REPUBLIKA.CO.ID,KABUL -- Saat itu sore hari, Zahra, ibu, dan tiga saudara perempuannya sedang dalam perjalanan untuk makan malam di rumah saudara perempuan lainnya ketika melihat orang-orang berlarian dan mendengar suara tembakan di jalan. "Taliban ada di sini!" ujar orang-orang berteriak.
Hanya dalam beberapa menit, segalanya berubah bagi penduduk Herat. Perempuan berusia 26 tahun dibesarkan di Afghanistan yang sebagian besar bebas Taliban. Kondisi perempuan berani memimpikan karier dan anak perempuan mendapat pendidikan.
Selama lima tahun terakhir, Zahra telah bekerja dengan organisasi nirlaba lokal untuk meningkatkan kesadaran bagi perempuan dan mendesak kesetaraan gender. Impian dan ambisinya runtuh pada Kamis (12/8) malam ketika Taliban menyerbu kota terbesar ketiga di Afghanistan. Milisi itu mengibarkan bendera putih di alun-alun pusat ketika orang-orang dengan sepeda motor dan mobil bergegas ke rumah masing-masing.
Seperti kebanyakan warga lainnya, Zahra, orang tua, dan lima saudara kandungnya kini meringkuk di dalam rumah, terlalu takut untuk keluar dan mengkhawatirkan masa depan. Saya sangat terkejut. Bagaimana mungkin saya sebagai perempuan yang telah bekerja keras dan berusaha untuk belajar dan maju, sekarang harus menyembunyikan diri dan tinggal di rumah?" katanya.
Matanya berlinang air mata saat Zahra mempertimbangkan kemungkinan bahwa dia tidak akan dapat kembali bekerja. Dia membayangkan bahwa saudara perempuannya yang berusia 12 tahun tidak dapat melanjutkan sekolah, saudara laki-lakinya tidak akan bisa bermain sepak bola atau bermain gitar dengan bebas lagi.
Zahra pun membuat daftar beberapa pencapaian yang dibuat oleh perempuan dalam 20 tahun terakhir sejak penggulingan Taliban, termasuk anak perempuan sekarang bersekolah, berada di Parlemen, pemerintah, dan bisnis.

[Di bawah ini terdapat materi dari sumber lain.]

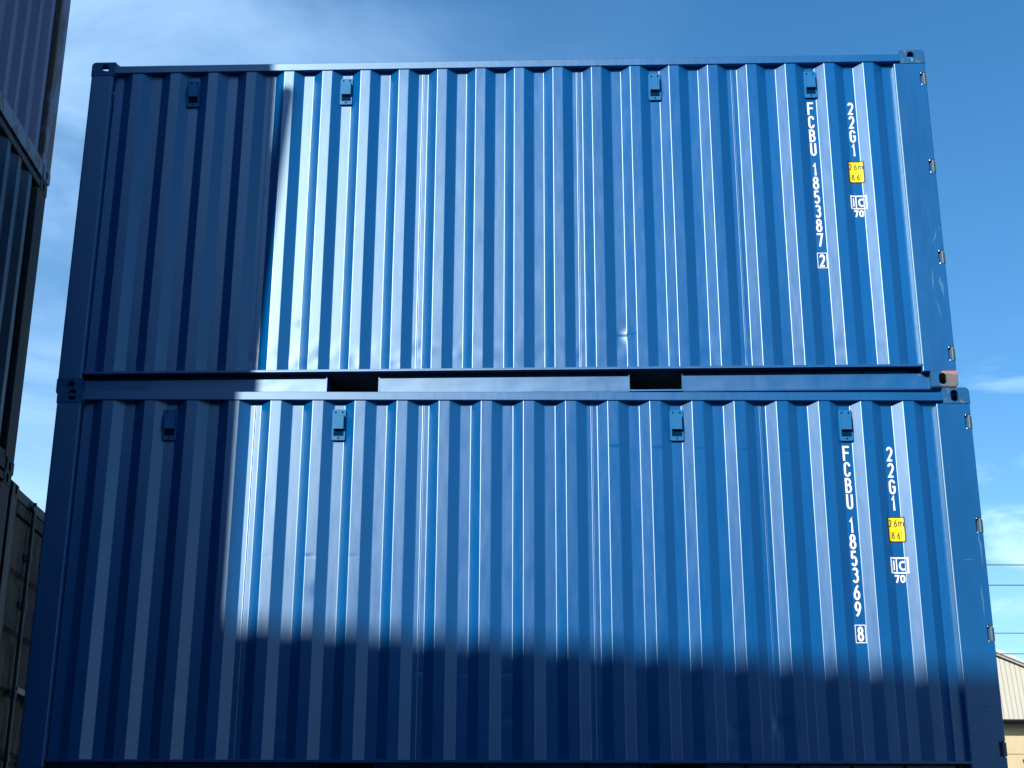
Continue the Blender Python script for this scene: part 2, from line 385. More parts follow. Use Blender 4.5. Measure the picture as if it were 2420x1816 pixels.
def make_container(name, M_panel, M_rail, M_cast, seed=1.0, dents=(), vents=True, hinges=True, cast_over=None, panel_mat2=None, side_me=None, door_mat=None, rod_mat=None, plain_rail=False):
    root = empty(name, (0, 0, 0))
    # long corrugated sides
    me = side_me or side_panel(seed, dents)
    o = link('side_panel', me, M_panel, root)
    o2 = link('side_panel', me, M_panel, root); o2.location = (L, D, 0); o2.rotation_euler = (0, 0, math.pi)
    if o2.location.x: o2.location.x = L + 0.008
    # front end wall
    bm = simple_corr(D - 0.15, 0.15, 0.12, 2.52)
    for v in bm.verts: x, y, z = v.co; v.co = (y + 0.012, D - x, z)
    bm_obj('end_panel', bm, M_panel, root)
    # posts
    e = 0.0035
    for (sy) in (0, 1):
        bm = bmesh.new(); prism(bm, post_poly(0.163, 0.15, 0.011), 'z', 0.116, H - 0.116)
        for v in bm.verts: v.co.x += e; v.co.y += e
        if sy:
            for v in bm.verts: v.co.y = D - v.co.y
        bm_obj('corner_post', bm, M_rail, root, norm=True)
        # door-end post, wider, with four notches for the hinges
        bm = bmesh.new()
        HZ = [0.238, 0.948, 1.648, 2.352]; nh = 0.050
        zz = [0.116]
        for h in HZ: zz += [h - nh, h + nh]
        zz.append(H - 0.116)
        xl, xn, xr = 5.829, 6.010, L - e
        for i in range(len(zz) - 1):
            notch = hinges and i % 2 == 1
            pl = [(xl, 0.052)] + [(xl + 0.011 - 0.011 * math.cos(a), e + 0.011 - 0.011 * math.sin(a)) for a in [math.pi / 2 * k / 5 for k in range(6)]]
            if notch: pl += [(xn, e), (xn, 0.030), (xr - 0.004, 0.030), (xr - 0.004, 0.14), (6.0, 0.14), (6.0, 0.052)]
            else: pl += [(xr - 0.008, e), (xr - 0.002, e + 0.002), (xr, e + 0.008), (xr, 0.14), (6.0, 0.14), (6.0, 0.052)]
            prism(bm, pl, 'z', zz[i], zz[i + 1])
        bmesh.ops.remove_doubles(bm, verts=bm.verts, dist=1e-5)
        # drop internal faces between stacked pieces of identical outline
        if sy:
            for v in bm.verts: v.co.y = D - v.co.y
        bm_obj('corner_post', bm, M_rail, root)
        if hinges:
            for h in HZ:
                bm = bmesh.new(); ys = 0.016
                box(bm, 6.030, 6.062, 0.021, 0.027, h - 0.042, h + 0.042, 0.001)
                box(bm, 6.044, 6.062, 0.027, 0.075, h - 0.042, h + 0.042, 0.001)
                cyl(bm, (6.041, 0.013, h - 0.046), (6.041, 0.013, h + 0.046), 0.0105, 12)
                if sy:
                    for v in bm.verts: v.co.y = D - v.co.y
                ho = bm_obj('hinge', bm, M['hingeg'] if M_panel is M['blue'] or M_panel is M['blue_lower'] else M_rail, root)
                for dz in (-0.047, 0.047):
                    bm = bmesh.new(); cyl(bm, (6.020, 0.012, h + dz - 0.003), (6.020, 0.012, h + dz + 0.003), 0.006, 10)
                    if sy:
                        for v in bm.verts: v.co.y = D - v.co.y
                    bm_obj('pin', bm, M['steel'], ho)
    # castings
    for ix in (0, 1):
        for iy in (0, 1):
            for iz in (0, 1):
                m_ = (cast_over or {}).get((ix, iy, iz), M_cast)
                me_ = CV[(ix, iy, 1 - iz)].copy()
                o = link('corner_casting', me_, m_, root); o.location = (ix * L, iy * D, H - 0.118 if iz else 0.118)
    # top side rail (square tube) with end gussets, bottom side rail (channel with fork pockets)
    for sy in (0, 1):
        bm = bmesh.new(); z0, z1 = H - 0.093, H - 0.034
        box(bm, 0.150, L - 0.150, 0.0045, 0.060, z0, z1, 0.004, 2)
        prism(bm, [(0.178, z1), (0.215, z1), (0.178, H - 0.004)], 'y', 0.020, 0.028)
        prism(bm, [(L - 0.178, z1), (L - 0.20, z1), (L - 0.178, H - 0.02)], 'y', 0.020, 0.028)
        if sy:
            for v in bm.verts: v.co.y = D - v.co.y
        bm_obj('top_side_rail', bm, M_rail, root)
        if plain_rail:
            bm = bmesh.new()
            prism(bm, [(0.012, 0.012), (0.010, 0.150), (0.020, 0.163), (0.075, 0.163), (0.075, 0.155), (0.030, 0.152), (0.030, 0.020), (0.060, 0.020), (0.060, 0.012)], 'x', 0.168, L - 0.168)
            if sy:
                for v in bm.verts: v.co.y = D - v.co.y
            bm_obj('bottom_side_rail', bm, M_rail, root); continue
        bm = bmesh.new(); yw = 0.060
        xa, xb = 0.168, L - 0.168
        box(bm, xa, xb, 0.004, 0.104, 0.1585, 0.1655, 0.0015)                # upper flange
        box(bm, xa + .012, xb - .012, 0.004, 0.010, 0.1500, 0.1580)               # lip turned down
        def gy(x): return yw
        prs = [(xa, 1.830), (2.188, 3.877), (4.235, xb)]
        for (a, b) in prs:                                                         # web between the pockets
            n = max(1, round((b - a) / 0.29)); 
            g = []
            m_n = n * 6
            for i in range(m_n + 1):
                x = a + (b - a) * i / m_n
                col = []
                for j in range(9):
                    z = 0.012 + (0.116 - 0.012) * j / 8
                    ph = (i % 6) / 6
                    bow = 0.0012 * math.sin(math.pi * ((i / 6) % 1)) * math.sin(math.pi * j / 8) + 0.0010 * noise.noise(Vector((x * 6, z * 18, seed + sy)))
                    col.append(bm.verts.new((x, yw + bow, z)))
                g.append(col)
            for i in range(m_n):
                for j in range(8):
                    f = bm.faces.new((g[i][j], g[i + 1][j], g[i + 1][j + 1], g[i][j + 1])); f.smooth = True
            box(bm, a, b, yw + 0.0025, yw + 0.006, 0.012, 0.115); box(bm, a, b, yw + 0.006, 0.098, 0.1085, 0.1145); box(bm, a, b, 0.0985, 0.1038, 0.105, 0.1583)
            box(bm, a, b, yw + 0.0025, 0.11, 0.006, 0.0115)
            for xe in (a, b):
                if 0.3 < xe < 5.7: box(bm, xe - 0.004, xe + 0.004, yw - 0.002, yw + 0.26, 0.010, 0.150)
        for (a, b) in ((1.834, 2.184), (3.881, 4.231)):                            # strap under each pocket
            box(bm, a, b, yw - 0.002, yw + 0.004, 0.010, 0.020)
        if sy:
            for v in bm.verts: v.co.y = D - v.co.y
        bm_obj('bottom_side_rail', bm, M_rail, root, norm=False)
    # end rails, header, sill
    for (nm, x0, x1, z0, z1) in (('end_rail', 0.006, 0.060, H - 0.10, H - 0.034), ('end_rail', 0.006, 0.060, 0.012, 0.16), ('door_header', L - 0.07, L - 0.006, H - 0.115, H - 0.03), ('door_sill', L - 0.06, L - 0.006, 0.012, 0.145)):
        bm = bmesh.new(); box(bm, x0, x1, 0.162, D - 0.162, z0, z1, 0.004, 2); bm_obj(nm, bm, M_rail, root)
    # roof sheet with shallow cross corrugations
    bm = bmesh.new(); n = 58; g = []
    for i in range(n + 1):
        x = 0.06 + (L - 0.13) * i / n; z = H - 0.030 + (0.014 if i % 4 in (1, 2) else 0.0)
        if i in (0, n): z = H - 0.034
        g.append([bm.verts.new((x, y, z if 0.1 < y < D - 0.1 else H - 0.0335)) for y in (0.02, 0.085, 0.165, D / 2, D - 0.165, D - 0.085, D - 0.02)])
    for i in range(n):
        for j in range(6):
            xm_ = (g[i][j].co.x + g[i + 1][j].co.x) / 2
            if (xm_ < 0.19 or xm_ > L - 0.19) and j in (0, 1, 4, 5): continue      # the castings stand open at the corners
            bm.faces.new((g[i][j], g[i + 1][j], g[i + 1][j + 1], g[i][j + 1]))
    bm_obj('roof', bm, M_rail, root)
    # under-frame: floor, cross members, pocket tunnels
    bm = bmesh.new(); box(bm, 0.07, L - 0.07, 0.072, D - 0.072, 0.152, 0.170)
    for k in range(18):
        x = 0.25 + k * 0.325
        if not (1.80 < x < 2.21 or 3.85 < x < 4.26): box(bm, x - 0.002, x + 0.002, 0.072, D - 0.072, 0.03, 0.150)
    bm_obj('underframe', bm, M['under'], root)
    # doors
    dm = door_mat or M_panel; rm = rod_mat or M_rail
    for s in (0, 1):
        ya, yb = (0.090, D / 2 - 0.006) if s == 0 else (D / 2 + 0.006, D - 0.090)
        bm = bmesh.new(); xo = L - 0.052; zlo, zhi = 0.150, H - 0.120
        x1 = L - 0.012
        box(bm, xo, x1, ya, ya + 0.10, zlo, zhi, 0.003); box(bm, xo, x1, yb - 0.08, yb, zlo, zhi, 0.003)
        box(bm, xo, x1, ya + 0.10, yb - 0.08, zlo, zlo + 0.10, 0.003); box(bm, xo, x1, ya + 0.10, yb - 0.08, zhi - 0.10, zhi, 0.003)
        # recessed / raised horizontal bands
        zb = zlo + 0.10; zt = zhi - 0.10; bs = [zb, 0.46, 0.92, 1.385, 1.85, zt]; pr = []
        for q in range(5):
            b0 = bs[q]; hh = bs[q + 1] - b0
            pr += [(x1 - 0.036, b0), (x1 - 0.036, b0 + 0.045), (x1 - 0.004, b0 + 0.080), (x1 - 0.004, b0 + hh - 0.035), (x1 - 0.036, b0 + hh)]
        A = [bm.verts.new((x, ya + 0.10, z)) for x, z in pr]; B = [bm.verts.new((x, yb - 0.08, z)) for x, z in pr]
        for i in range(len(A) - 1):
            if (Vector(pr[i]) - Vector(pr[i + 1])).length > 1e-5:
                f = bm.faces.new((A[i], B[i], B[i + 1], A[i + 1]))
                if i % 5 in (0, 4): f.material_index = 1  # recessed faces near-black on beige doors: their deep shade put into the colour
        d = bm_obj('door', bm, [dm, M['under'] if door_mat else dm], root)
        for yr in ((ya + 0.44, yb - 0.20) if s == 0 else (ya + 0.20, yb - 0.44)):
            bm = bmesh.new(); cyl(bm, (L + 0.018, yr, 0.06), (L + 0.018, yr, H - 0.05), 0.017, 14)
            for zc in (0.47, 0.97, 1.68, 2.07): cyl(bm, (L + 0.018, yr, zc - 0.03), (L + 0.018, yr, zc + 0.03), 0.024, 14)
            for zc in (0.47, 0.97, 1.68, 2.07): box(bm, L - 0.011, L + 0.006, yr - 0.055, yr + 0.055, zc - 0.025, zc + 0.025, 0.002)
            box(bm, L + 0.002, L + 0.030, yr - 0.045, yr + 0.045, H - 0.125, H - 0.085, 0.004)
            box(bm, L + 0.002, L + 0.030, yr - 0.045, yr + 0.045, 0.075, 0.12, 0.004)
            bm_obj('lock_rod', bm, rm, d)
        bm = bmesh.new(); sgn = 1 if s else -1
        yh = yb - 0.26 if s == 0 else ya + 0.26
        box(bm, L + 0.034, L + 0.044, min(yh, yh - sgn * -0.42), max(yh, yh - sgn * -0.42), 0.98, 1.03, 0.002)
        box(bm, L + 0.004, L + 0.034, yh - 0.03, yh + 0.03, 0.97, 1.04, 0.002)
        bm_obj('handle', bm, rm, d)
    if vents:
        for k in (1, 5, 13, 17):
            xc = C0 + PITCH * (k + 0.5); make_vent(root, xc, 0.0)
    return root

def make_vent(root, xc, yo):
    z0, z1 = 2.228, 2.441; hw = 0.044
    y0 = 0.036
    bm = bmesh.new()
    # back plate with rounded corners, thick enough to bridge the flat
    pts = []
    for cx, cz, a0 in ((xc + hw - .008, z1 - .008, 0), (xc - hw + .008, z1 - .008, .5 * math.pi), (xc - hw + .008, z0 + .008, math.pi), (xc + hw - .008, z0 + .008, 1.5 * math.pi)):
        for i in range(4): a = a0 + math.pi / 2 * i / 3; pts.append((cx + .008 * math.cos(a), cz + .008 * math.sin(a)))
    prism(bm, pts, 'y', y0, 0.0545)
    v = bm_obj('vent', bm, M['vent'], root)
    # hood: side cheeks, sloping lid, and a mouth plate whose dark colour paints the shade inside
    bm = bmesh.new(); hx = 0.033
    zt, zm, zb = 2.404, 2.300, 2.262
    yf = 0.011
    prof = [(y0, zt), (yf + 0.004, zt - 0.008), (yf, zm), (y0, zm)]
    prism(bm, [(y, z) for (y, z) in prof], 'x', xc - hx, xc + hx)
    bm_obj('hood', bm, M['vent'], v)
    bm = bmesh.new()
    box(bm, xc - hx, xc + hx, y0 - 0.0022, y0 - 0.0002, zb - 0.004, zm)
    bm_obj('louvre_shade_plate', bm, M['mouth'], v)
    for (x, z) in ((xc - 0.023, 2.422), (xc + 0.023, 2.422), (xc, 2.243)):
        bm = bmesh.new(); cyl(bm, (x, y0 - 0.0025, z), (x, y0 + 0.002, z), 0.0062, 10); bm_obj('rivet', bm, M['mouth'], v)

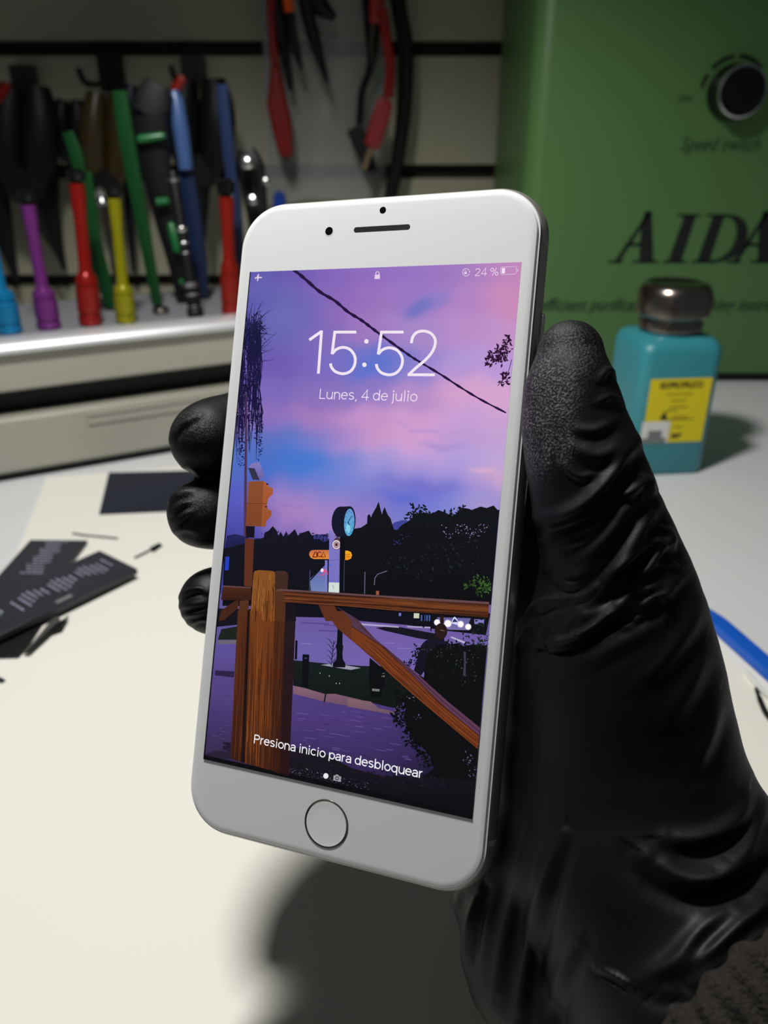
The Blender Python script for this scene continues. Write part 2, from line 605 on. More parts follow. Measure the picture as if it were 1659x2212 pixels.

Wakil direktur CARE International yang berbasis di Kabul, Marianne O'Grady, mengatakan langkah yang dibuat oleh perempuan selama dua dekade terakhir sangat dramatis, terutama di daerah perkotaan.Dia tidak dapat melihat hal-hal kembali seperti semula, bahkan dengan pengambilalihan Taliban.
"Anda tidak bisa tidak mendidik jutaan orang. Jika perempuan kembali ke balik tembok dan tidak bisa keluar terlalu banyak, setidaknya mereka sekarang dapat mendidik sepupu mereka dan tetangga mereka dan anak-anak mereka sendiri dengan cara yang tidak dapat terjadi 25 tahun yang lalu," ujar O'Grady.
Selama beberapa hari terakhir, Taliban telah melakukan serangan cepat dan sekarang menguasai lebih dari dua pertiga negara itu, hanya dua minggu sebelum Amerika Serikat (AS) berencana untuk menarik pasukan terakhirnya. Mereka pun perlahan mendekati ibu kota, Kabul.
Badan pengungsi PBB mengatakan, hampir 250.000 warga Afghanistan telah meninggalkan rumah sejak akhir Mei. Kondisi ini di tengah kekhawatiran Taliban akan menerapkan kembali interpretasi yang ketat dan kejam tentang Islam, termasuk dalam hak-hak perempuan. Sebanyak 80 persen persen dari warga yang mengungsi adalah perempuan dan anak-anak.
Kelompok tersebut memerintah negara itu selama lima tahun sampai invasi pimpinan AS 2001. Selama waktu itu, Taliban melarang anak perempuan mendapatkan pendidikan dan hak perempuan untuk bekerja.
Bahkan mereka menolak untuk membiarkan perempuan bepergian ke luar rumah tanpa seorang kerabat laki-laki untuk menemani. Taliban juga melakukan eksekusi publik, memotong tangan pencuri, dan melempari perempuan yang dituduh berzina dengan batu.
Belum ada laporan yang dikonfirmasi tentang tindakan ekstrem semacam itu di daerah-daerah yang baru-baru ini direbut oleh para Taliban. Namun milisi dilaporkan telah mengambil alih beberapa rumah dan membakar setidaknya satu sekolah.